Kristen Stewart se ha entregado en cuerpo y alma a convertirse en Lady Di, de eso no cabe la menor duda. La película va avanzando extraña, a tumbos, como resolviendo a favor de un tipo de cine que prefiere sentarse a esperar que las cosas ocurran a forzarlas a que, simplemente, se hagan realidad. Pablo Larraín no quiere hacer un biopic al uso, y desde luego que Spencer no lo es: dedicado a explorar más un estado de ánimo, o quizá el interior, el modo de comprender y enfrentarse a un mundo que la aprisionaba y atormentaba, la película sobre la princesa de Gales no da realmente datos ni una exposición concisa acerca de nada en absoluto. Y es mejor así. De este modo, la aproximación a la creación de Larraín no deja de ser una interpretación, una suerte de interiorización de unos sentimientos y unas emociones que siempre fueron públicos y siempre estuvieron ahí, a merced de un mundo sediento de información de la realeza inglesa, pero que estaba reservada a la intimidad de una persona tan enigmática como era Diana Frances Spencer. Kristen Stewart, como decimos, alcanza la mímesis más grande de su carrera, y va sorteando con bastante más éxito que fracaso los obstáculos de la sobreimitación o la parodia: los gestos recuerdan, pero no caricaturizan; la dicción y la voz evocan —y esto es digno de aplauso, recordemos que Stewart es de California—, pero no exageran. Por momentos, la actriz desaparece para dejar paso a la malograda princesa, y muestra a una personalidad complicada y controvertida que no encontraba su sitio ni aquí ni allí, y que por más que se empeñaran los unos o los otros, era completamente indomable.

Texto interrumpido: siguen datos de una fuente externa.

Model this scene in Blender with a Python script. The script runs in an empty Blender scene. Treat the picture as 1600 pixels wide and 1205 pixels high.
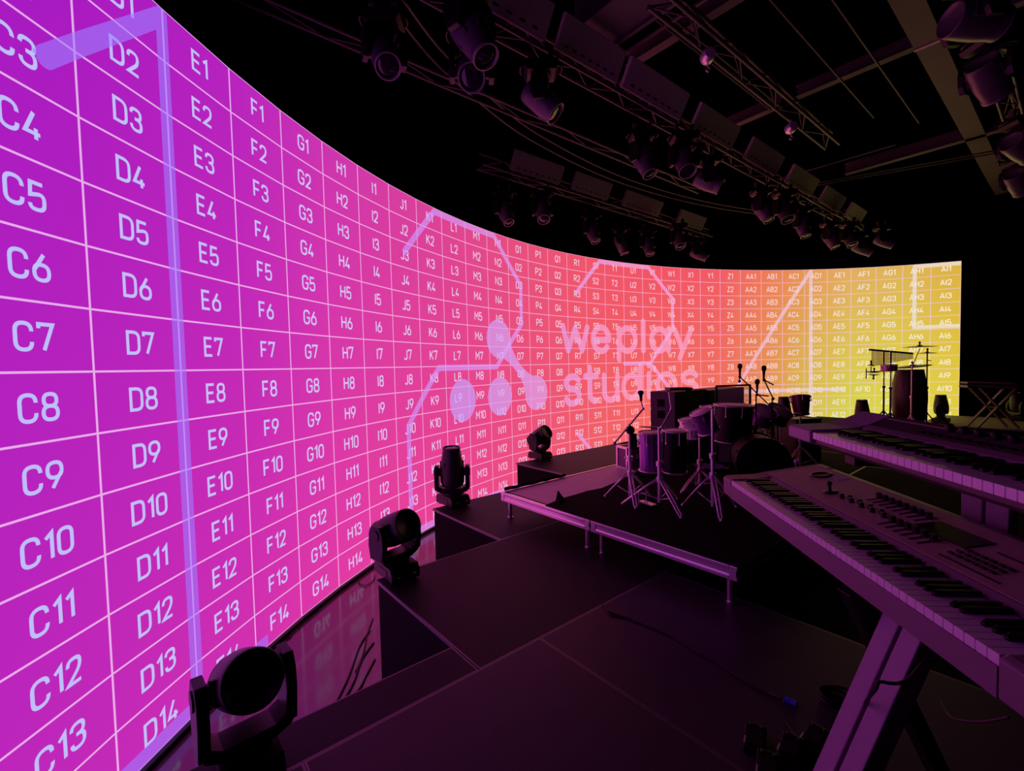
import bpy, math, random
import numpy as np
from mathutils import Matrix, Vector

# ------------------------------------------------------------------ scene, camera, world, exposure
S = bpy.context.scene
COLL = S.collection
PI = math.pi
random.seed(5)
S.view_settings.view_transform = 'Standard'
S.view_settings.look = 'None'
S.view_settings.gamma = 1.0
S.view_settings.use_curve_mapping = False
S.view_settings.exposure = 0.0

FOC = 719.35            # focal length in pixels of a 1600 wide frame
CAM_Z = 2.378           # camera height above the studio floor
PITCH, ROLL = math.radians(-2.3741), math.radians(-1.32699)
_c, _s = math.cos(PITCH), math.sin(PITCH)
FWD = Vector((0, _c, _s)); UP0 = Vector((0, -_s, _c)); RT0 = Vector((1, 0, 0))
RT = math.cos(ROLL) * RT0 + math.sin(ROLL) * UP0
UP = -math.sin(ROLL) * RT0 + math.cos(ROLL) * UP0
camd = bpy.data.cameras.new('camera')
camd.sensor_width = 36.0
camd.sensor_fit = 'HORIZONTAL'
camd.lens = FOC / 1600 * 36.0
camd.clip_start = 0.02
camd.clip_end = 200
cam = bpy.data.objects.new('camera', camd)
COLL.objects.link(cam)
cam.matrix_world = Matrix(((RT.x, UP.x, -FWD.x, 0), (RT.y, UP.y, -FWD.y, 0), (RT.z, UP.z, -FWD.z, CAM_Z), (0, 0, 0, 1)))
S.camera = cam

world = bpy.data.worlds.new('dark_studio')
S.world = world
world.use_nodes = True
world.node_tree.nodes['Background'].inputs[0].default_value = (0.0, 0.0, 0.0, 1)
world.node_tree.nodes['Background'].inputs[1].default_value = 0.0

SCREEN_GAIN = 1.0       # brightness of the picture on the LED wall

# ------------------------------------------------------------------ helpers
def ray(px, py):
    return (px - 800) / FOC * RT - (py - 602.5) / FOC * UP + FWD
def on(px, py, z):                                  # point of the level plane z seen at that spot of the photograph
    d = ray(px, py); k = (z - CAM_Z) / d.z
    return Vector((d.x * k, d.y * k, z))
def at(px, py, Y):                                  # point at distance Y
    d = ray(px, py); k = Y / d.y
    return Vector((d.x * k, Y, CAM_Z + d.z * k))

# stage frame: s runs along the front of the decks, t runs away along the trusses
E1 = Vector((0.629, -0.777, 0)).normalized()
E2 = Vector((0.777, 0.629, 0)).normalized()
ORG = Vector((1.067, 3.233, 0))
ROT_ST = math.atan2(E1.y, E1.x)
def st(s, t, z=0.0):
    v = ORG + E1 * s + E2 * t
    return Vector((v.x, v.y, z))

def lin(c):
    return tuple(((v / 255) / 12.92 if v / 255 <= 0.04045 else ((v / 255 + 0.055) / 1.055) ** 2.4) for v in c)

def rotz(a): return Matrix.Rotation(a, 4, 'Z')
def rotx(a): return Matrix.Rotation(a, 4, 'X')
def roty(a): return Matrix.Rotation(a, 4, 'Y')
def tr(v): return Matrix.Translation(Vector(v))
def align(d):                                       # matrix turning local Z to d
    d = Vector(d).normalized()
    return d.to_track_quat('Z', 'Y').to_matrix().to_4x4()

class M:
    """collects faces of one mesh"""
    def __init__(s): s.v = []; s.f = []; s.sm = []; s.mi = []
    def _add(s, vs, fs, T=None, smooth=False, mi=0):
        b = len(s.v)
        if T is not None: vs = [T @ Vector(v) for v in vs]
        s.v += [tuple(v) for v in vs]
        for f in fs:
            s.f.append([i + b for i in f]); s.sm.append(smooth); s.mi.append(mi)
        return s
    def box(s, c, size, T=None, mi=0):
        x, y, z = [k / 2 for k in size]
        vs = [(c[0] + i * x, c[1] + j * y, c[2] + k * z) for i in (-1, 1) for j in (-1, 1) for k in (-1, 1)]
        fs = [(0, 1, 3, 2), (4, 6, 7, 5), (0, 4, 5, 1), (2, 3, 7, 6), (0, 2, 6, 4), (1, 5, 7, 3)]
        return s._add(vs, fs, T, False, mi)
    def prism(s, pts, a, b, axis='y', T=None, mi=0):
        # polygon pts in the plane across axis, extruded from a to b
        n = len(pts)
        def mk(p, h):
            return (h, p[0], p[1]) if axis == 'x' else (p[0], h, p[1]) if axis == 'y' else (p[0], p[1], h)
        vs = [mk(p, a) for p in pts] + [mk(p, b) for p in pts]
        fs = [tuple(range(n))[::-1], tuple(range(n, 2 * n))] + [(i, (i + 1) % n, n + (i + 1) % n, n + i) for i in range(n)]
        return s._add(vs, fs, T, False, mi)
    def cyl(s, p, q, r, r2=None, n=12, caps=True, mi=0, smooth=True):
        p, q = Vector(p), Vector(q)
        r2 = r if r2 is None else r2
        L = (q - p).length
        if L < 1e-6: return s
        T = tr(p) @ align(q - p)
        return s.lathe([(r, 0), (r2, L)], T, n, caps, mi)
    def lathe(s, prof, T=None, n=24, caps=True, mi=0):
        vs, fs = [], []
        for r, z in prof:
            for i in range(n):
                a = 2 * PI * i / n
                vs.append((r * math.cos(a), r * math.sin(a), z))
        for k in range(len(prof) - 1):
            for i in range(n):
                j = (i + 1) % n
                fs.append((k * n + i, k * n + j, (k + 1) * n + j, (k + 1) * n + i))
        s._add(vs, fs, T, True, mi)
        if caps:
            for (r, z), rev in ((prof[0], True), (prof[-1], False)):
                if r > 1e-4:
                    ring = [(r * math.cos(2 * PI * i / n), r * math.sin(2 * PI * i / n), z) for i in range(n)]
                    s._add(ring, [tuple(range(n))[::-1] if rev else tuple(range(n))], T, False, mi)
        return s
    def tube(s, pts, r, n=8, mi=0, closed=False):
        pts = [Vector(p) for p in pts]
        m = len(pts); vs, fs = [], []
        up = None
        for i, p in enumerate(pts):
            if closed: d = pts[(i + 1) % m] - pts[i - 1]
            else: d = pts[min(i + 1, m - 1)] - pts[max(i - 1, 0)]
            d.normalize()
            if up is None: up = d.orthogonal().normalized()
            else:
                up = up - d * up.dot(d)
                up = up.normalized() if up.length > 1e-6 else d.orthogonal().normalized()
            w = d.cross(up)
            for k in range(n):
                a = 2 * PI * k / n
                vs.append(p + up * (r * math.cos(a)) + w * (r * math.sin(a)))
        for i in range(m if closed else m - 1):
            for k in range(n):
                j = (i + 1) % m
                fs.append((i * n + k, i * n + (k + 1) % n, j * n + (k + 1) % n, j * n + k))
        if not closed: fs += [tuple(range(n))[::-1], tuple(range((m - 1) * n, m * n))]
        return s._add(vs, fs, None, True, mi)
    def bar(s, p, q, w, h, up=(0, 0, 1), mi=0):      # rectangular bar from p to q
        p, q = Vector(p), Vector(q); d = q - p; L = d.length; d.normalize()
        x = d.cross(Vector(up)); x = x.normalized() if x.length > 1e-5 else d.orthogonal().normalized()
        z = x.cross(d)
        T = Matrix((( x.x, d.x, z.x, p.x), (x.y, d.y, z.y, p.y), (x.z, d.z, z.z, p.z), (0, 0, 0, 1)))
        return s.box((0, L / 2, 0), (w, L, h), T, mi)
    def ball(s, c, r, n=12, sc=(1, 1, 1), T=None, mi=0):
        prof = [(max(r * math.sin(PI * k / 8), 1e-5), -r * math.cos(PI * k / 8)) for k in range(9)]
        TT = tr(c) @ Matrix.Diagonal((sc[0], sc[1], sc[2], 1))
        return s.lathe(prof, TT if T is None else T @ TT, n, False, mi)
    def build(s, name, mat, parent=None, bevel=0.0, seg=2, rel=True):
        me = bpy.data.meshes.new(name)
        vs = s.v
        if parent is not None and not rel:          # vertices given in world space
            inv = world_of(parent).inverted()
            vs = [tuple(inv @ Vector(v)) for v in vs]
        me.from_pydata(vs, [], s.f)
        me.polygons.foreach_set('use_smooth', s.sm)
        mats = mat if isinstance(mat, (list, tuple)) else [mat]
        for m in mats: me.materials.append(m)
        if len(mats) > 1: me.polygons.foreach_set('material_index', s.mi)
        me.update()
        o = bpy.data.objects.new(name, me)
        COLL.objects.link(o)
        if parent is not None: o.parent = parent
        if bevel > 0:
            b = o.modifiers.new('bevel', 'BEVEL'); b.width = bevel; b.segments = seg
            b.limit_method = 'ANGLE'; b.angle_limit = math.radians(40)
        return o

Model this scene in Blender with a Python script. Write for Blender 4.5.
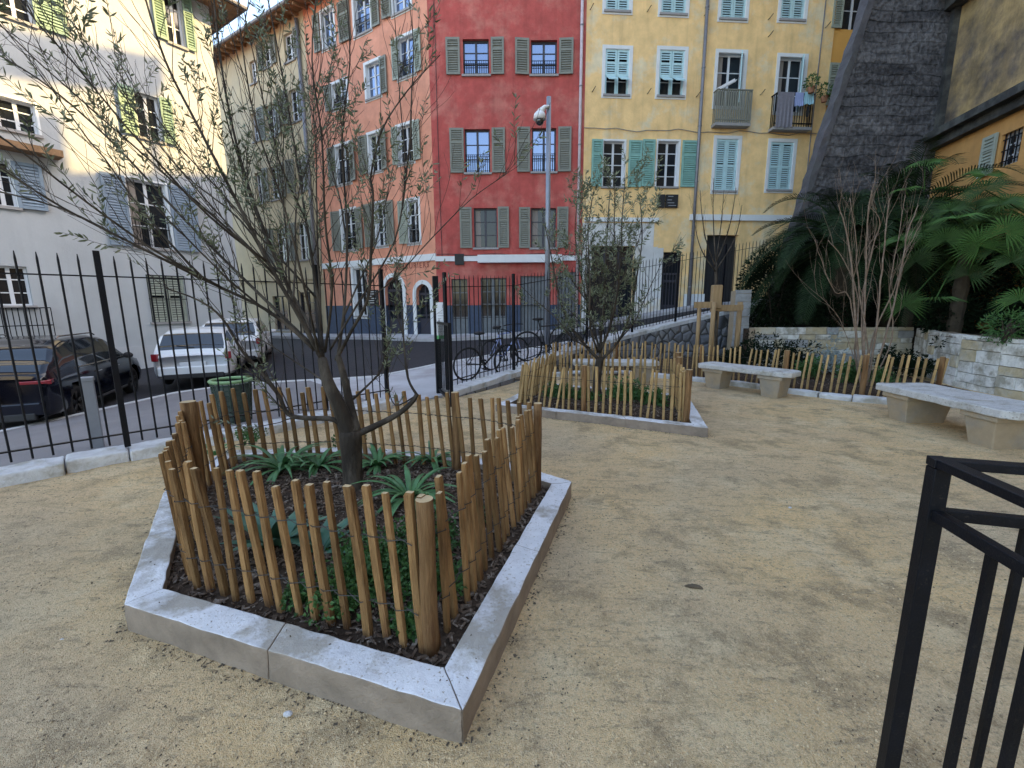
import bpy, bmesh, math, random
import numpy as np
from mathutils import Vector, Matrix, noise
random.seed(7)
R = math.radians
scene = bpy.context.scene
for o in list(bpy.data.objects): bpy.data.objects.remove(o)
C = bpy.data.collections.new('place'); scene.collection.children.link(C)

# ---------------------------------------------------------------- camera
F = 440.0; PITCH = math.atan(78 / F); H = 1.55; ROLL = R(0.35)
FW = Vector((0, math.cos(PITCH), -math.sin(PITCH))); UP0 = Vector((0, math.sin(PITCH), math.cos(PITCH))); RT0 = Vector((1, 0, 0))
RT = math.cos(ROLL) * RT0 - math.sin(ROLL) * UP0; UP = math.sin(ROLL) * RT0 + math.cos(ROLL) * UP0
cam = bpy.data.cameras.new('camera'); co = bpy.data.objects.new('camera', cam); C.objects.link(co)
M = Matrix((RT, UP, -FW)).transposed().to_4x4(); M.translation = Vector((0, 0, H)); co.matrix_world = M
cam.sensor_width = 36; cam.lens = F / 1024 * 36; cam.clip_start = 0.05; cam.clip_end = 2000
scene.camera = co
EYE = Vector((0, 0, H))
def ray(x, y): return (FW + (x - 512) / F * RT + (384 - y) / F * UP)
def G(x, y, z=0.0):
    d = ray(x, y); t = (z - H) / d.z; return EYE + d * t
def V(x, y, D):
    d = ray(x, y); return EYE + d * (D / d.y)

# ---------------------------------------------------------------- world, sun, exposure
SUN_EL = R(30); SUN_DIR = Vector((0.985 * math.cos(SUN_EL), 0.03 * math.cos(SUN_EL), math.sin(SUN_EL))).normalized()
w = bpy.data.worlds.new('World'); scene.world = w; w.use_nodes = True
nt = w.node_tree; bg = nt.nodes['Background']; sky = nt.nodes.new('ShaderNodeTexSky'); sky.sky_type = 'NISHITA'
sky.sun_disc = False; sky.sun_elevation = SUN_EL; sky.sun_rotation = math.atan2(SUN_DIR.x, SUN_DIR.y)
sky.air_density = 1.0; sky.dust_density = 2.0; sky.ozone_density = 1.0
nt.links.new(sky.outputs[0], bg.inputs[0]); bg.inputs[1].default_value = 0.15
sl = bpy.data.lights.new('sun', 'SUN'); sl.energy = 2.0; sl.angle = R(0.5); sl.color = (1, 0.72, 0.30)
so = bpy.data.objects.new('sun', sl); C.objects.link(so); so.rotation_euler = (-SUN_DIR).to_track_quat('-Z', 'Y').to_euler()
vs = scene.view_settings; vs.view_transform = 'Standard'; vs.look = 'None'; vs.gamma = 1; vs.exposure = 2.52
try:
    vs.use_white_balance = True; vs.white_balance_temperature = 7400; vs.white_balance_tint = 9
except Exception: pass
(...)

No es un retrato, es una sensación; un viaje interior que no describe, sino que evoca, que no traza, sino que sugiere.
La película de Larraín sigue a Lady Di durante solo un fin de semana, el que corresponde a las fiestas de Navidad. Eso es todo. Y a la vez, es más que suficiente. El chileno gira alrededor, constantemente, del sentimiento de pérdida, de abandono, de desconexión, de estar en un mundo que no es el que debería ser. Busca en el baúl de los recuerdos de alguien sometido al control más absurdo posible por «el bien del pueblo», y recoge ideas y planteamientos fílmicos que están en amplia consonancia con el concepto final que existe detrás de toda la película, de toda la ejecución y todo lo que queda después del visionado: que el pasado, el presente y el futuro convergen en un mismo punto cuando no hay, realmente, ni pasado, ni presente, ni futuro. Que en un mundo en el que las cortinas siempre tienen que estar cerradas por el miedo constante al «qué dirán», el río natural por el que fluyen las cosas se detiene en una especie de interregno en el que todo y nada se define en base a sí mismo. Para una forastera, que es, al fin y al cabo, lo que era Diana de Gales, la entrada a un mundo ordenado en base a unas normas completamente diferentes y basadas en un arbitrio disfuncional y de tradiciones irrisorias, ese pasado, ese presente y ese futuro serán lo único que dependerá, al final, de ella misma. La interpretación de Kristen Stewart dará buena cuenta del mundo interior de la princesa y de la relación tormentosa con su marido, y descubrirá las facetas que subyacen a la imagen pública, a las capas que viven bajo los metros de protocolo y el «sal bien en la foto». Spencer no es un retrato, es una sensación; un viaje interior que no describe, sino que evoca, que no traza, sino que sugiere. Pablo Larraín ha sabido plantear una imagen llena de oscuridad de la luz más brillante, y con eso nos quedamos. Aunque la amenaza de Ana Bolena esté en el aire.